In Co-Creating Wandsworth which took place across May and June at the Nex, Nova Ma’s interdisciplinary practice as an emerging curator and ceramic artist unfolds as a tender dialogue between material history, cultural memory, and collective autonomy. Bridging the gaps between fine art, place, and public, Ma’s work celebrates the possibilities born from collaboration, where creativity is inseparable from listening.
Working with co-curator Kevin Haley, Ma frames a process of co-production, inviting Wandsworth’s residents to reimagine their borough. Her curatorial approach treats dialogue as a creative act, using workshops and panel discussions to amplify collective voices on safety, accessibility, and cultural memory. The gallery becomes a civic space—a contact zone where art and community come together to reflect on urban transformation. These encounters were not only a prelude but embedded in the work itself, leaving tangible traces of shared ideas and gestures throughout the exhibition.
By the windows facing the streets of Wandsworth, Ma’s ceramic pieces contemplate on material history and the idea of home.
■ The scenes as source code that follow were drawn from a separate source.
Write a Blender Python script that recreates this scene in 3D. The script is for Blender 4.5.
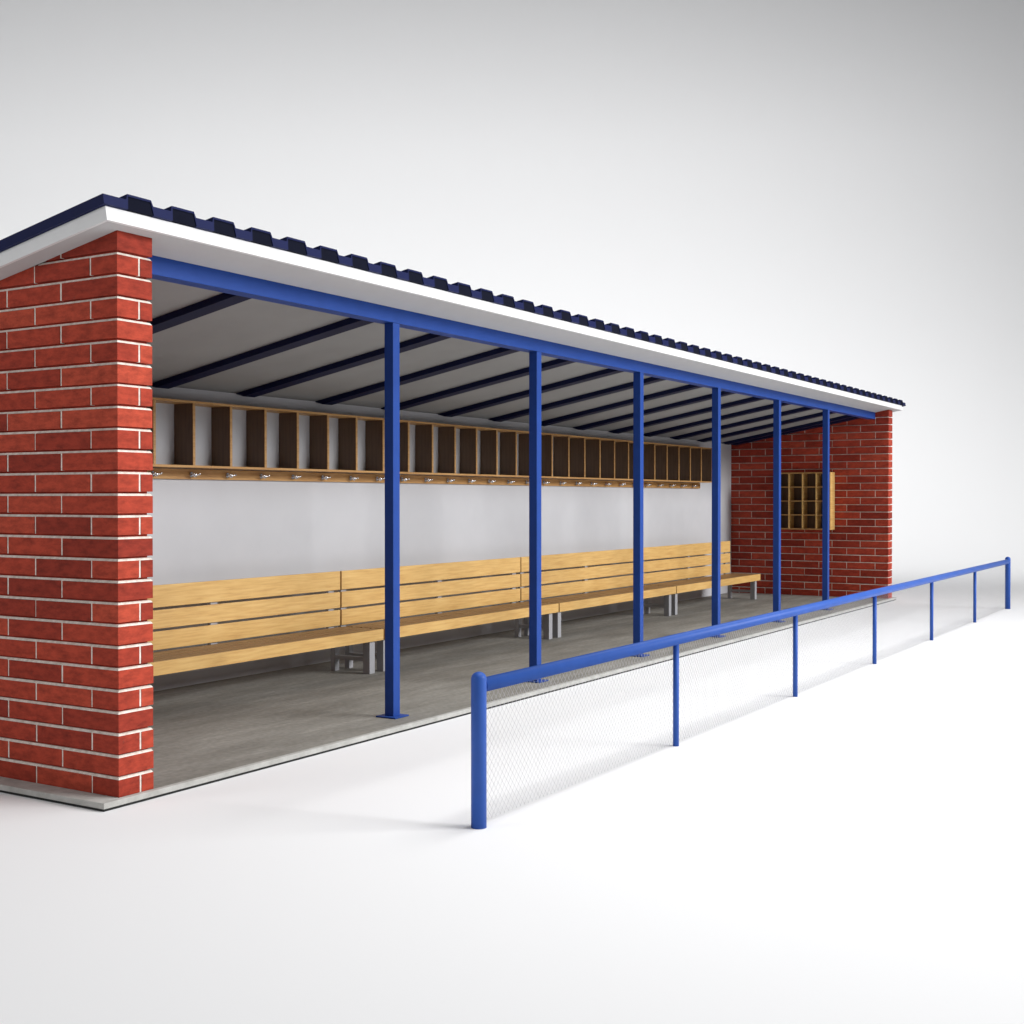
import bpy, bmesh, math, random
from mathutils import Vector, Matrix
random.seed(7)
S = bpy.context.scene
for o in list(bpy.data.objects): bpy.data.objects.remove(o)
R = math.radians

# ------------------------------------------------------------ camera
cam_d = bpy.data.cameras.new('camera'); cam = bpy.data.objects.new('camera', cam_d)
S.collection.objects.link(cam); S.camera = cam
YAW = 1.0237
cam.location = (-5.1813, -5.9289, 1.8)
cam.rotation_euler = (math.pi/2 - 0.0104, 0, -YAW)
cam_d.sensor_width = 36; cam_d.lens = 1249.94/1024*36
cam_d.clip_end = 400; cam_d.clip_start = .1

# ------------------------------------------------------------ studio light
S.view_settings.view_transform = 'Standard'; S.view_settings.look = 'None'
S.view_settings.exposure = 0; S.view_settings.gamma = 1
S.cycles.max_bounces = 10; S.cycles.diffuse_bounces = 6
W = bpy.data.worlds.new('World'); S.world = W; W.use_nodes = True
bg = W.node_tree.nodes['Background']
bg.inputs['Color'].default_value = (.95, .97, 1, 1); bg.inputs['Strength'].default_value = .14

def area(name, loc, target, sx, sy, power, col=(1, 1, 1)):
    d = bpy.data.lights.new(name, 'AREA'); d.shape = 'RECTANGLE'; d.size = sx; d.size_y = sy
    d.energy = power; d.color = col
    o = bpy.data.objects.new(name, d); S.collection.objects.link(o)
    o.location = loc
    o.rotation_euler = (Vector(target)-Vector(loc)).to_track_quat('-Z', 'Y').to_euler()
    return o
key = area('key_softbox', (17.5, -36, 17), (9, 0, 1.4), 20, 11, 5700)
key.data.spread = R(100)
overhead = area('overhead_softbox', (7.0, -4.0, 11.5), (7.0, -4.0, 0), 16, 4, 570)
overhead.data.spread = R(100)
backlight = area('backdrop_softbox', (12.5, 11, 15.8), (35.5, 27, .8), 60, 4, 4550)
backlight.data.spread = R(120)
area('side_fill', (-9, 6, 4.5), (0, 1.2, 1.6), 4, 4, 280)  # unseen fill lamp added to brighten the left end wall

# ------------------------------------------------------------ materials
def new_mat(name):
    m = bpy.data.materials.new(name); m.use_nodes = True
    nt = m.node_tree; b = nt.nodes['Principled BSDF']
    return m, nt, b
def N(nt, t, **k):
    n = nt.nodes.new(t)
    for a, v in k.items(): setattr(n, a, v)
    return n
def noise(nt, scale, stretch=(1, 1, 1), detail=4, rough=.55):
    tc = N(nt, 'ShaderNodeTexCoord'); mp = N(nt, 'ShaderNodeMapping')
    mp.inputs['Scale'].default_value = stretch
    n = N(nt, 'ShaderNodeTexNoise'); n.inputs['Scale'].default_value = scale
    n.inputs['Detail'].default_value = detail; n.inputs['Roughness'].default_value = rough
    nt.links.new(tc.outputs['Object'], mp.inputs['Vector']); nt.links.new(mp.outputs['Vector'], n.inputs['Vector'])
    return n
def ramp(nt, src, stops):
    r = N(nt, 'ShaderNodeValToRGB'); e = r.color_ramp.elements
    while len(e) < len(stops): e.new(.5)
    for i, (p, c) in enumerate(stops): e[i].position = p; e[i].color = (*c, 1)
    nt.links.new(src, r.inputs['Fac']); return r
def bump(nt, b, src, strength, dist=.01):
    n = N(nt, 'ShaderNodeBump'); n.inputs['Strength'].default_value = strength; n.inputs['Distance'].default_value = dist
    nt.links.new(src, n.inputs['Height']); nt.links.new(n.outputs['Normal'], b.inputs['Normal'])
def mix(nt, a, c, fac, mode='MIX'):
    m = N(nt, 'ShaderNodeMix', data_type='RGBA', blend_type=mode)
    if isinstance(fac, float): m.inputs[0].default_value = fac
    else: nt.links.new(fac, m.inputs[0])
    for i, s in ((6, a), (7, c)):
        if isinstance(s, tuple): m.inputs[i].default_value = (*s, 1)
        else: nt.links.new(s, m.inputs[i])
    return m.outputs[2]

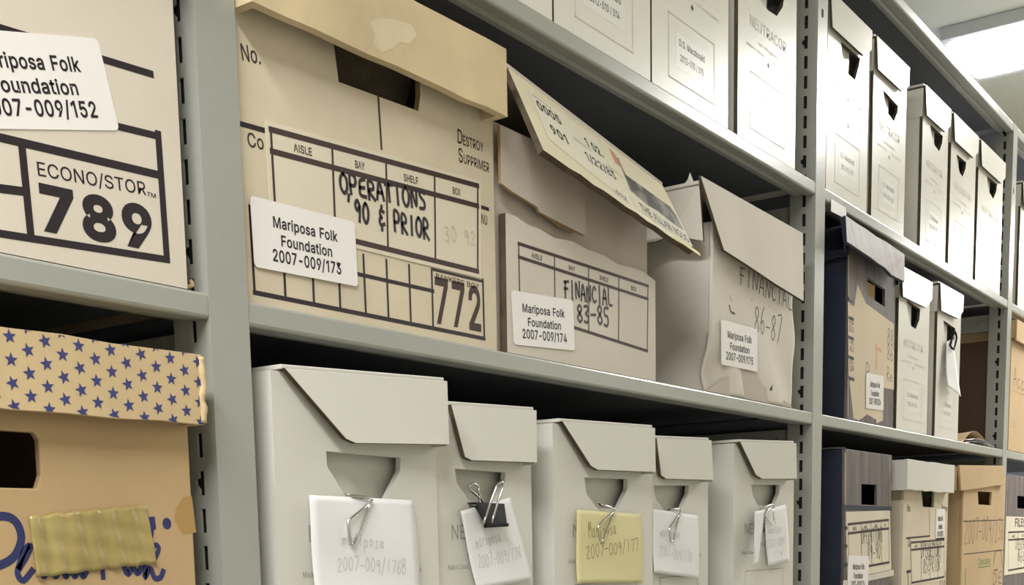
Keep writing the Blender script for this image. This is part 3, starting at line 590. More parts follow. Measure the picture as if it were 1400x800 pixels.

Here, memory is held in the discarded: fragments of wood laminate, broken tiles, and flaking wallpaper salvaged from local shops, restaurants, and council flats are pressed into clay and fired into quiet relics of the borough’s life. Each piece becomes both artefact and metaphor, reconstructing the mundane and overlooked through care.


The exhibition space resonates with layered dialogue. Visible Voices by Sam Joseph forms a constellation of black-and-white photographs capturing gestures of communal life —hands sketching, notes scrawled, fleeting exchanges. Nearby, Joseph’s (In)Visible weaves photography, film, and text to narrate stories of heritage and identity often left unspoken. Across the room, Donho Cho’s mixed-media sculptures, assembled from found objects and discarded furniture, bring vibrancy of the streets into the static space.
Traces of collective making can be found throughout: Reimagining Wandsworth After Dark, a zine emerging from workshops on the borough’s nocturnal life, navigates tensions between safety and solitude, visibility and absence; Echoes of Industry, a series of mixed media sculptures created in a local shopping centre, explores the area’s industrial heritage through sustainable materials and community participation; and Tactile Memory presents works where participants engaged with local environments through clay and found objects.
What ties these works together is a commitment to inclusivity and communal care. The exhibition rejects polished conclusions, embracing the process and shared agency, and invites viewers to imagine the borough as an ever-evolving collaboration between people and place. Rooted in public engagement, it fosters reflection on belonging:

What does safety mean in public space? How can accessibility shape a community? Such questions resonate through the installations, evidence of an exhibition not just for a community, but with it.
Across her curatorial and ceramic practice, Ma creates encounters rather than displays. Her work reminds us that memory is a shared construction, and belonging emerges not only in grand gestures but in small, tactile exchanges between people and place. Through her practice, fragments become monuments, and art becomes a language of care, collaboration, and continuity.